Si on prend comme limite climatique celle eu 1,5° de réchauffement d'ici 2030, le 1 % des habitants les plus riches de notre planète ont déjà consumé en dix jours tout le budget carbone que cette limite leur accorde pour 2025, quand la moitié de la population humaine mettra trois ans à consumer ce que ce pourcent aura consumé en dix jours.
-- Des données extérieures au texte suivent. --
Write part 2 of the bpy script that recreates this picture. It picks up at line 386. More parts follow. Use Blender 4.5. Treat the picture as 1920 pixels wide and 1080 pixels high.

Quand on évoque ce pourcent des "plus riches" qui sont aussi les plus incendiaires du climat, on évoque 77 millions de personnes qui gagnent chacune au moins 140'000 dollars par an -or ce n'est que le double du revenu moyen des Suisses...

Il faudrait deux Terre et demi si tous les habitants de la seule planète qui abrite des humains vivaient comme ceux de la Suisse (où chaque habitant consomme en moyenne 2,8 fois de services et de ressources environnementales que ceux et celles qui y sont disponibles par habitant).  Le Conseil fédéral lui-même estobligé de rappeler que "compte tenu de sa population" la Suisse dépasse les limites planétaire "notamment en ce qui concerne le climat, la biodiversité et l'azote". Pour autant, le Conseiller fédéral UDC Albert Rösti accuse les initiants de vouloir aller trop loin en trop peu de temps".

Il est vrai que lui et ses alliés sont plutôt du genre à prendre le plus de temps possible pour n'aller nulle part.